Lena Dunham has had the sort of year most recent college graduates can only dream about. In the space of 12 months the 24-year-old New Yorker has won both the South by Southwest festival's Best Narrative Feature award and the New York Film Critics Next Generation award for her second film Tiny Furniture, seen the film go on to garner rave reviews on its cinema opening, and been signed up by HBO to write, direct and co-star in a new comedy series.
Along the way she has been described as "a storyteller of gigantic charm and subtlety" in Entertainment Weekly, called a "unique, truthful comic voice" by Judd Apatow (who will co-produce her HBO series) and hailed as "subtle and brilliant" by comedy king Will Ferrell.
Luckily, Dunham turns out to be the sort of grounded individual who finds the praise more bemusing than overwhelming. Possessed of a deadpan delivery that allows her to sneak some very caustic one-liners under the radar, she is also refreshingly open, enthusing about everything from Mike Leigh to the difficulties of finally moving out of her family home. "Really I've been living there an inappropriately long time," she says with a laugh. "I've just signed a lease on a new apartment this January but I'm finding it very hard to leave. I keep saying, 'well Italian people don't leave home until much later'..."
It's hardly surprising that Dunham finds it difficult to cut the umbilical cord.
She admits to being obsessed by family dynamics, citing Leigh, Lukas Moodysson and Lovely & Amazing director Nicole Holofcener as among her favourite directors, and has joked about how "unnaturally" close she remains to her parents, both successful artists.

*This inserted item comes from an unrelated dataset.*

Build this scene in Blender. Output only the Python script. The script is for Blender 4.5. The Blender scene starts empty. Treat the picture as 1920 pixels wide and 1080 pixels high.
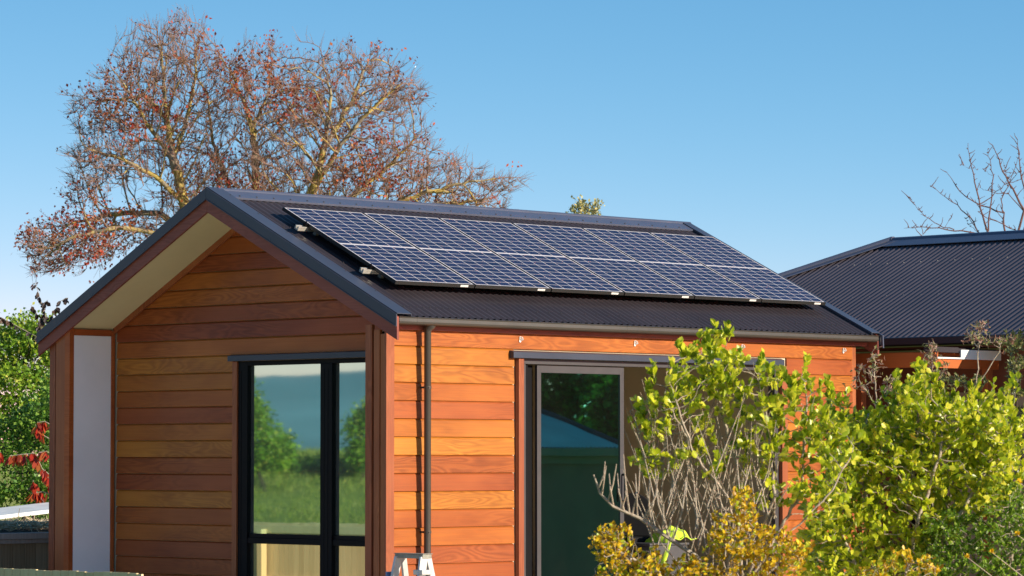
import bpy, bmesh, math, random
import numpy as np
from mathutils import Vector, Matrix

random.seed(7)
RNG = np.random.default_rng(11)
sc = bpy.context.scene
COL = sc.collection

# ------------------------------------------------------------------ camera
F_PX = 6300.0
YAW, PITCH = math.radians(45.18), math.radians(2.87)
CAM = np.array([22.763, -21.073, 1.25])
FW = np.array([-math.sin(YAW) * math.cos(PITCH), math.cos(YAW) * math.cos(PITCH), math.sin(PITCH)])
RT = np.array([math.cos(YAW), math.sin(YAW), 0.0])
UP = np.cross(RT, FW)
cd = bpy.data.cameras.new('camera')
cd.sensor_width = 36.0
cd.lens = F_PX / 1920 * 36
cd.clip_end = 9000
cd.dof.use_dof = True
cd.dof.focus_distance = 33.0
cd.dof.aperture_fstop = 7.0
cam = bpy.data.objects.new('camera', cd)
COL.objects.link(cam)
cam.matrix_world = Matrix(((RT[0], UP[0], -FW[0], CAM[0]), (RT[1], UP[1], -FW[1], CAM[1]),
                           (RT[2], UP[2], -FW[2], CAM[2]), (0, 0, 0, 1)))
sc.camera = cam


def at(px, py, d):
    """World point seen at photo pixel (1920 wide) at depth d metres."""
    return CAM + d * (FW + RT * (px - 960) / F_PX + UP * (540 - py) / F_PX)


# ------------------------------------------------------------------ light
SUN = np.array([0.914, 0.262, 0.309]); SUN /= np.linalg.norm(SUN)
sl = bpy.data.lights.new('sun', 'SUN')
sl.energy = 5.0
sl.angle = math.radians(0.53)
sl.color = (1.0, 0.90, 0.74)
so = bpy.data.objects.new('sun', sl)
COL.objects.link(so)
so.rotation_euler = Vector(SUN).to_track_quat('Z', 'Y').to_euler()
w = bpy.data.worlds.new('World'); sc.world = w; w.use_nodes = True
nt = w.node_tree
bg = nt.nodes['Background']; bg.inputs[1].default_value = 0.15
sky = nt.nodes.new('ShaderNodeTexSky'); sky.sky_type = 'NISHITA'
sky.sun_disc = False
sky.sun_elevation = math.asin(SUN[2]); sky.sun_rotation = math.atan2(SUN[0], SUN[1])
sky.altitude = 0; sky.air_density = 1.0; sky.dust_density = 0.35; sky.ozone_density = 2.2
tc = nt.nodes.new('ShaderNodeTexCoord')
mp = nt.nodes.new('ShaderNodeMapping'); mp.vector_type = 'POINT'
mp.inputs['Scale'].default_value = (1, 1, 2.6)
nt.links.new(tc.outputs['Generated'], mp.inputs['Vector'])
nt.links.new(mp.outputs[0], sky.inputs['Vector'])
sepc = nt.nodes.new('ShaderNodeSeparateColor'); comb = nt.nodes.new('ShaderNodeCombineColor')
nt.links.new(sky.outputs[0], sepc.inputs[0])
for i_, (a_, p_) in enumerate(((.98, 1.62), (.745, .74), (.83, .55))):          # clear-air colour response of the sky
    pw = nt.nodes.new('ShaderNodeMath'); pw.operation = 'POWER'; pw.inputs[1].default_value = p_
    ml = nt.nodes.new('ShaderNodeMath'); ml.operation = 'MULTIPLY'; ml.inputs[1].default_value = a_ * .2274 ** (p_ - 1)
    nt.links.new(sepc.outputs[i_], pw.inputs[0]); nt.links.new(pw.outputs[0], ml.inputs[0]); ad = nt.nodes.new('ShaderNodeMath'); ad.operation = 'ADD'; ad.inputs[1].default_value = (.19, 0.0, 0)[i_]
    nt.links.new(ml.outputs[0], ad.inputs[0]); nt.links.new(ad.outputs[0], comb.inputs[i_])
nt.links.new(comb.outputs[0], bg.inputs[0])
sc.view_settings.view_transform = 'Standard'
sc.view_settings.look = 'None'
sc.view_settings.exposure = 0.68
sc.view_settings.gamma = 1.0
sc.cycles.max_bounces = 8
sc.cycles.transparent_max_bounces = 12
sc.cycles.use_denoising = True


# ------------------------------------------------------------------ materials
class N:
    """tiny node-tree helper"""
    def __init__(s, name):
        s.m = bpy.data.materials.new(name); s.m.use_nodes = True
        s.t = s.m.node_tree; s.t.nodes.clear()
        s.out = s.t.nodes.new('ShaderNodeOutputMaterial')

    def n(s, kind, **kw):
        x = s.t.nodes.new('ShaderNode' + kind)
        for k, v in kw.items():
            if k.startswith('i_'):
                x.inputs[k[2:].replace('_', ' ')].default_value = v
            else:
                setattr(x, k, v)
        return x

    def l(s, a, b):
        s.t.links.new(a, b)

    def math(s, op, a, b=None, clamp=False):
        x = s.t.nodes.new('ShaderNodeMath'); x.operation = op; x.use_clamp = clamp
        for i, v in enumerate((a, b)):
            if v is None: continue
            if isinstance(v, (int, float)): x.inputs[i].default_value = v
            else: s.l(v, x.inputs[i])
        return x.outputs[0]

    def mix(s, f, a, b, blend='MIX'):
        x = s.t.nodes.new('ShaderNodeMix'); x.data_type = 'RGBA'; x.blend_type = blend
        for i, v in ((0, f), (6, a), (7, b)):
            if isinstance(v, (int, float)): x.inputs[i].default_value = v
            elif isinstance(v, tuple): x.inputs[i].default_value = (*v, 1) if len(v) == 3 else v
            else: s.l(v, x.inputs[i])
        return x.outputs[2]

    def ramp(s, f, stops, interp='LINEAR'):
        x = s.t.nodes.new('ShaderNodeValToRGB'); cr = x.color_ramp; cr.interpolation = interp
        while len(cr.elements) < len(stops): cr.elements.new(0.5)
        for e, (p, c) in zip(cr.elements, stops):
            e.position = p; e.color = (*c, 1) if len(c) == 3 else c
        s.l(f, x.inputs[0])
        return x.outputs[0]

    def noise(s, vec, scale, detail=3, rough=.55, dist=0.0):
        x = s.n('TexNoise'); x.inputs['Scale'].default_value = scale
        x.inputs['Detail'].default_value = detail; x.inputs['Roughness'].default_value = rough
        x.inputs['Distortion'].default_value = dist
        if vec is not None: s.l(vec, x.inputs['Vector'])
        return x.outputs['Fac']

    def bsdf(s, col, rough=.5, spec=.5, metal=0.0, coat=0.0, coat_rough=.1):
        b = s.n('BsdfPrincipled')
        if isinstance(col, tuple): b.inputs['Base Color'].default_value = (*col, 1)
        else: s.l(col, b.inputs['Base Color'])
        if isinstance(rough, (int, float)): b.inputs['Roughness'].default_value = rough
        else: s.l(rough, b.inputs['Roughness'])
        b.inputs['Specular IOR Level'].default_value = spec
        b.inputs['Metallic'].default_value = metal
        b.inputs['Coat Weight'].default_value = coat
        b.inputs['Coat Roughness'].default_value = coat_rough
        s.l(b.outputs[0], s.out.inputs['Surface'])
        return b

    def bump(s, h, b, strength=.3, dist=.01):
        x = s.n('Bump'); x.inputs['Strength'].default_value = strength; x.inputs['Distance'].default_value = dist
        s.l(h, x.inputs['Height']); s.l(x.outputs[0], b.inputs['Normal'])

    def obj(s):
        return s.n('TexCoord').outputs['Object']

    def rnd(s):
        return s.n('NewGeometry').outputs['Random Per Island']


def plain(name, col, rough=.5, spec=.5, metal=0.0, var=.12, scale=6.0, coat=0.0, bump=0.0):
    k = N(name)
    f = k.noise(k.obj(), scale, 5, .6)
    lo = tuple(c * (1 - var) for c in col); hi = tuple(min(1, c * (1 + var)) for c in col)
    c = k.ramp(f, [(.3, lo), (.7, hi)])
    r = k.math('ADD', k.math('MULTIPLY', f, .16), rough - .08)
    b = k.bsdf(c, r, spec, metal, coat)
    if bump: k.bump(k.noise(k.obj(), scale * 8, 4), b, bump, .004)
    return k.m


def cedar(name, stops, vertical=False, rough=.42, grain=1.0):
    """stained cedar: every board has its own tint, stretched grain and cathedral figure"""
    k = N(name)
    sep = k.n('SeparateXYZ'); k.l(k.obj(), sep.inputs[0])
    along = k.math('ADD', sep.outputs[0], sep.outputs[1])
    across = sep.outputs[2]
    if vertical:
        along, across = sep.outputs[2], k.math('ADD', k.math('MULTIPLY', sep.outputs[0], 1.0), k.math('MULTIPLY', sep.outputs[1], 1.0))
    r = k.rnd()
    off = k.math('MULTIPLY', r, 91.0)
    def vec(sa, sx):
        c = k.n('CombineXYZ')
        k.l(k.math('ADD', k.math('MULTIPLY', along, sa), off), c.inputs[0])
        k.l(k.math('MULTIPLY', across, sx), c.inputs[1])
        k.l(off, c.inputs[2])
        return c.outputs[0]
    base = k.ramp(r, stops)
    # fine streaks
    fine = k.noise(vec(1.6, 75), 1.0, 4, .6)
    # cathedral figure: contour bands of a stretched noise
    cn = k.noise(vec(.9, 5.5), 1.0, 2, .45, .25)
    bands = k.math('SINE', k.math('MULTIPLY', cn, 95.0))
    fig = k.math('MULTIPLY', k.math('ADD', bands, 1.0), .5)
    figmask = k.ramp(k.noise(vec(.55, 1.2), 1.0, 1, .5), [(.42, (0, 0, 0)), (.62, (1, 1, 1))])
    fm = k.math('MULTIPLY', fig, figmask)
    g = k.math('ADD', k.math('MULTIPLY', fine, .55), k.math('MULTIPLY', fm, .3))
    dark = k.ramp(g, [(.18, (1.26, 1.32, 1.35)), (.75, (.56, .47, .42))])
    c = k.mix(grain * .8, base, dark, 'MULTIPLY')
    patch = k.ramp(k.noise(vec(.7, 2.0), 1.0, 3, .6), [(.35, (.80, .70, .70)), (.65, (1.14, 1.18, 1.1))])
    c = k.mix(.8, c, patch, 'MULTIPLY')
    b = k.bsdf(c, k.math('ADD', k.math('MULTIPLY', fine, .25), rough - .12), .22, 0, .05, .25)
    k.bump(g, b, .22, .003)
    return k.m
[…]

The complexity of family relationships is the main subject of Tiny Furniture, which focuses on recent college graduate Aura's return to her childhood home. Given that it is filmed in the Tribeca apartment Dunham grew up in and that it stars her as Aura, her mother, photographer Laurie Simmons as Siri, Aura's ice queen mother, and Dunham's sister Grace as Aura's younger sister Nadine, just how autobiographical is it?
"I've always worked using my own life as the jumping off point," she says, "and obviously it's my home and my real mum and sister and it does reference a point in my life when I'd come home from college and broken up with my boyfriend and wasn't sure what I was going to do but after that the mix gets vaguer."
Yet the reason Tiny Furniture works so well is because of its clear authorial voice. The mopey Aura, unsure of her future and prone to dating unsuitable men, should be intensely irritating but instead, thanks to sly, knowing humour and refreshing honesty, Dunham pulls off the clever trick of making you care what happens to her even as you laugh. "I think it struck a chord because the time when you leave college can be incredibly disorientating," she says. "It's the first time your future isn't mapped out. I remember thinking what am I going to do now – before I'd always known I would be going to school or back to college or doing a summer course and suddenly there was this sense that I couldn't predict what would happen any more..."
Next up is Girls, the sitcom she is working on for HBO with Judd Apatow, co-producing.
Billed in some quarters as an anti Sex and the City, Girls, which also stars Jemima Kirke, daughter of Bad Company drummer Simon Kirke, David Mamet's daughter Zosia and Allison Williams, daughter of a US TV news anchor, will focus on the trials and tribulations of three twentysomethings in Brooklyn's Greenpoint.
There's a lot riding on it but Dunham seems unfazed. "I loved Sex and the City but I grew up in New York so I understood it was a fantasy, it's not how life really was in the city," she says.